Often, males of all ages do not readily acknowledge how much courage it takes to embody compassion and empathy, and conversely how cowardly it is to rely on callousness and indifference. It’s on us to teach them, bringing into focus a new boyhood, a transformed manhood. We’ll have to demand that parents, educators, coaches and other mentors develop programs that nurture young men’s emotional growth and wellbeing.
I’ve long advocated that the CDC pilot a program at Head Start for preschool teachers to cultivate boys’ emotional intelligence. Perhaps now, with the contrast between the presidential candidates’ brands of masculinity still fresh in our minds, the incoming Congress will draft such legislation.
None of this will be easy. Nevertheless, there are bright spots. Even within the narrow world of electoral politics, the number of women winning elective office is a powerful antidote to patriarchy’s poison. Strong women—from Stacey Abrams of Fair Fight Action to Michigan Gov. Gretchen Whitmer—are a corrective to the misogynous rants we’ve endured for four years. They represent a model of womanhood more men may be willing to embrace now that we’ve finished “rounding the corner” on the orangeman-demic.
Unfortunately, the notion of empowered womanhood is still suspect in some circles. While feminism simply denotes believing in the political, economic, and social equality of the sexes, over the last four years Trump and his allies have sought to destroy it at every turn. With Kamala Harris as vice president, and Joe Biden’s compassionate masculinity an antidote to Donald Trump’s white male supremacy, conditions are ripe for men to begin to reconsider feminism. Men must now be willing to reach out and talk honestly with other men about how feminism benefits everyone.

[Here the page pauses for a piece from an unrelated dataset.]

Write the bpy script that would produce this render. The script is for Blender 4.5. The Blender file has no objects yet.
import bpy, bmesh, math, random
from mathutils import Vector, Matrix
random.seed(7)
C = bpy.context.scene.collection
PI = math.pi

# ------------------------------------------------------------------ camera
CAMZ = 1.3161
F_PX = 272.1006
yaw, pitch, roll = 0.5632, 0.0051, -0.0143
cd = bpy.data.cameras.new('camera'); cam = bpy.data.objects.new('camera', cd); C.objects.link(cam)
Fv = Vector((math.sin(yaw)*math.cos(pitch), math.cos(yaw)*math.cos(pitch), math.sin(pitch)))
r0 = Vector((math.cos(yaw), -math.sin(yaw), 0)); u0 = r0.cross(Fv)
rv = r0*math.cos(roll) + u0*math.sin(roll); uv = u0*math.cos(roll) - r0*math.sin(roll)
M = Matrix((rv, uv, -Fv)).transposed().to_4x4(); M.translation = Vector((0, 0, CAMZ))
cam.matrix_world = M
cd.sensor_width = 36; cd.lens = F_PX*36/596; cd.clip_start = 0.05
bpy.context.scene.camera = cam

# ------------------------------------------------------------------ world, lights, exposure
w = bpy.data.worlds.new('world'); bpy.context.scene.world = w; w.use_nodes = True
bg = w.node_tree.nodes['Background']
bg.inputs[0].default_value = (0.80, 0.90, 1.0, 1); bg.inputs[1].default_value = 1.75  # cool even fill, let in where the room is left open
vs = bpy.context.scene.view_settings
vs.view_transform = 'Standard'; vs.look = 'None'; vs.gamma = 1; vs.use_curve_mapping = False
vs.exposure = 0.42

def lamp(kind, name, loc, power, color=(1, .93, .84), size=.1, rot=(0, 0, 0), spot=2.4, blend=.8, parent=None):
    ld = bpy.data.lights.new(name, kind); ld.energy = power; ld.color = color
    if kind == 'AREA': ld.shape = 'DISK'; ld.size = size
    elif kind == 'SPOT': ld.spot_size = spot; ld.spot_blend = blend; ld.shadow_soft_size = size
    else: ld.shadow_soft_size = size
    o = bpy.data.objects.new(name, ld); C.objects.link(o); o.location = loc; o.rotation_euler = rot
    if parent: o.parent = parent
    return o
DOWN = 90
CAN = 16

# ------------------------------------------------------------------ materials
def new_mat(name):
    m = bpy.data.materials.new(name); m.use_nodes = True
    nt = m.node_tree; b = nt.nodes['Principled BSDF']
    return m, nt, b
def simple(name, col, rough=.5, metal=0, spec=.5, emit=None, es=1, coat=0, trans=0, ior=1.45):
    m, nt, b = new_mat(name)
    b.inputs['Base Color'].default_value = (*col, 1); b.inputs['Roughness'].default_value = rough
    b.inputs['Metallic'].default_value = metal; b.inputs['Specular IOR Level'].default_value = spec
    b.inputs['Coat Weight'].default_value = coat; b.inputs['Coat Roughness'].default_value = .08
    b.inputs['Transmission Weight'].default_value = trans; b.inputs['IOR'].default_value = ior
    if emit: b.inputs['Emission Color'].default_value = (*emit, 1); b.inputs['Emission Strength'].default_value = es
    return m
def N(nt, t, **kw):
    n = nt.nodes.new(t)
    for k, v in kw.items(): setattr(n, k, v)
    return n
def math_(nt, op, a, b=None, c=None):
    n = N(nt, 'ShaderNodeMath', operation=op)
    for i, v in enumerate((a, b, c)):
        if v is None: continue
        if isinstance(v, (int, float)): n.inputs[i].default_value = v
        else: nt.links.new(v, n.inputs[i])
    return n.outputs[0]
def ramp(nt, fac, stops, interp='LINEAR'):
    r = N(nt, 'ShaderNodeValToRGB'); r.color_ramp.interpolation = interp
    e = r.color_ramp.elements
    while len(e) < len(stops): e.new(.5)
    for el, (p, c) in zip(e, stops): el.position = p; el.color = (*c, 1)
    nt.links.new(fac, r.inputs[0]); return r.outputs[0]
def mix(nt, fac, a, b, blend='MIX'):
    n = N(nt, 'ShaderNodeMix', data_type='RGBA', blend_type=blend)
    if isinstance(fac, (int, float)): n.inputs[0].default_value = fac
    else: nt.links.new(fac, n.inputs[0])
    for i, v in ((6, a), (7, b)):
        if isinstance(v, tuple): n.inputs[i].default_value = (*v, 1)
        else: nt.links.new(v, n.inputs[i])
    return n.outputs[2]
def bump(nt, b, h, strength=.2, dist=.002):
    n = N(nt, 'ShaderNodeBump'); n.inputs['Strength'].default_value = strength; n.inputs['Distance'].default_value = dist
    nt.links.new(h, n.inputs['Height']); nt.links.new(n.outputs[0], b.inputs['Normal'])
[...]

Finally, to bridge the political and cultural chasm that has split open the U.S., we’ll need to acknowledge that patriarchy’s grip—if not its final gasp—and the assault on feminism are two sides of the same coin. We may have begun to acknowledge that racism has its knee on the necks of Black people, but to fully heal America, we’ll have to admit patriarchy has its other knee on the necks of women. Come January, it’s imperative we do so. Are you in? I hope so.